The Girl Review: HBO's Engaging FIlm Shows The Darkest Side Of Hitchcock

You don't even have to dig into Hollywood history to know that Alfred Hitchcock was probably not entirely kind to his leading ladies. Just look at Vertigo, in which James Stewart plays a man who becomes fixated on a blonde woman (the hair color preferred by many of Hitchcock's leading ladies) so intently that it leads to both her and his demise. Film critics have spent decades interpreting Hitchcock's movies and the way he treated his actresses, but none has made it as explicit as The Girl, which depicts Tippi Hedren's experiences of working with Hitchcock on The Birds and Marnie as about as terrifying as checking into the Bates Motel. The Girl, which airs on HBO October 20, premiered this weekend at the Hamptons International Film Festival, which is where I caught it.

There's another movie coming down the pipe about the famous director, titled simply Hitchcock, but The Girl is so much more about Hedren that I imagine the similarities won't really matter. Sienna Miller, very good in her first substantial role in years, plays Hedren as a fresh-faced Minnesota girl who's plucked from a minor modeling career to Hollywood stardom when Hitchcock spots her on TV and casts her in The Birds. The chameleonic Toby Jones plays the man everyone calls "Hitch," and with a prosthetic jowls and a fat suit he fits that iconic profile almost eerily well. The Hitchcock of this film is not a Hollywood icon or an auteurist genius, but an old man given immense power over a beautiful young woman, driven as much by sexual obsession as a desire to actually make a film; with a plummy voice and a cold stare, Jones hits every creepy note perfectly, while also crafting Hitchcock as the kind of layered villain the director himself might have created.

The character of Tippi is a little less rich-- it's clear that this film comes from Hedren's own stories, and Gwyneth Hughes's script takes pains to depict "the girl" as plucky and resourceful, even at the expense of creating a consistent character. Hedren's strength in the face of everything Hitchcock threw at her-- including spending 5 days being attacked by real birds for a single scene in The Birds-- is clearly why he was drawn to her, and the fact that Hedren pulled off these performances under the circumstances is remarkable. But aside from the fact that she's our heroine, we don't get a good sense of how Tippi comes by this strength, or what it means to her when she finally stands up to the man who's psychologically torturing her-- but also making her a star.

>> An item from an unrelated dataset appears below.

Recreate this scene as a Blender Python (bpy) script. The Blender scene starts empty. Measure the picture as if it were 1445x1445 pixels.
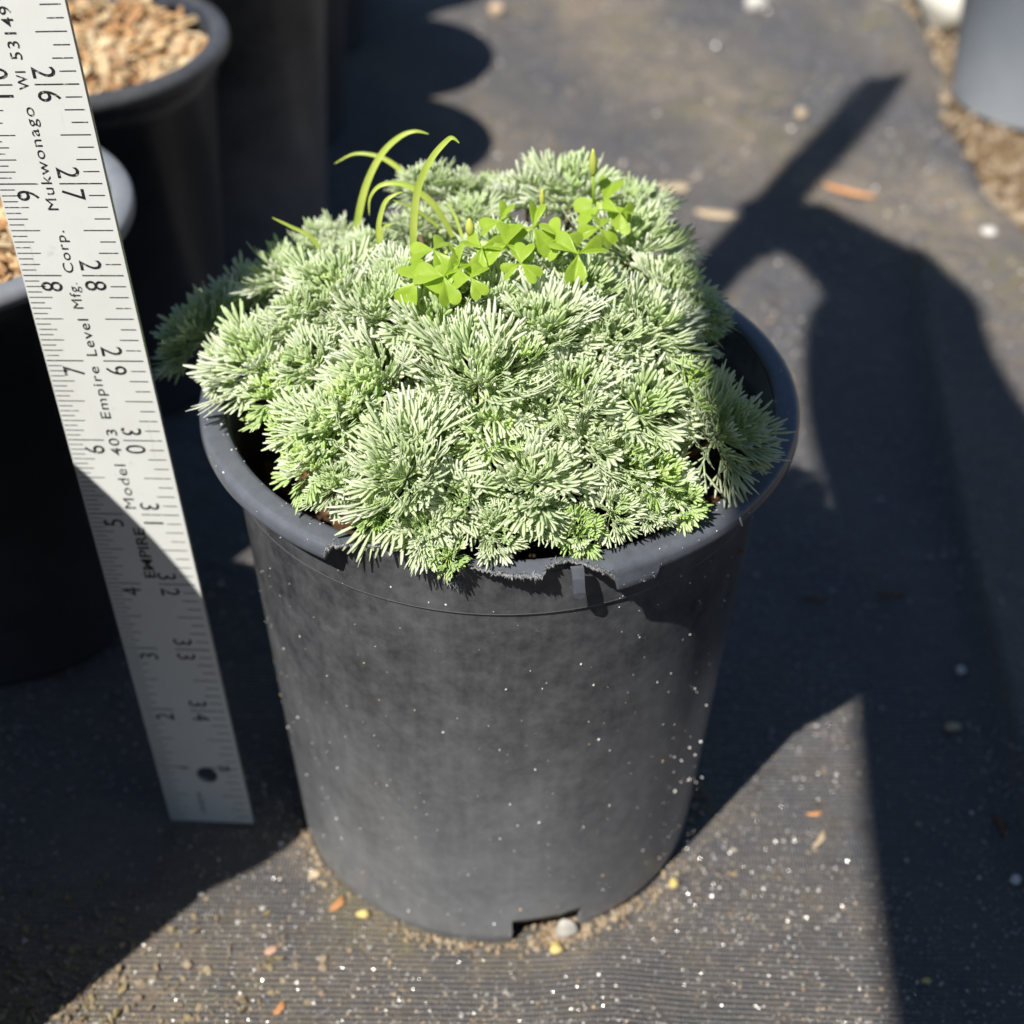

Julian Jarrold brings a serviceable, straightforward style to the story, though you might miss Hitchcock's knack for depicting psychological deterioration, especially in the scenes where Hitchcock approaches Tippi in darkened rooms, or when she retreats in shock after long days on The Birds. The handful of nods to iconic Hitchcock shots-- a straight-on shot of a shower head a la Psycho, a winding staircase a la Vertigo-- only further highlight how someone like Hitchcock would mold his material, but Jarrold simply depicts it. But the film is stuffed with enough insider details to thrill Hitchcock fanatics anyway, from Imelda Staunton's performance as his fed-up wife Alma to the primitive green screen used to shoot the memorable opening scene of Marnie. It's tempting sometimes to follow those details instead of the cipher who is Tippi, but that's not the movie The Girl is.

The Girl's strong performances and inside Hollywood stories practically guarantee Emmy and Golden Globe consideration next year, and it's sadly Toby Jones's lot to once again play an iconic historical figure at the same time as a more established Hollywood star-- Philip Seymour Hoffman pre-empted his performance as Truman Capote in Infamous, and Anthony Hopkins will be stepping into Hitch's fat suit in this fall's Hitchcock. But in telling a story of degradation and power in Hollywood, The Girl has plenty of its own strength, and ought to make for fascinating viewing for anyone who always suspected there was a savage man behind all those classic horror films.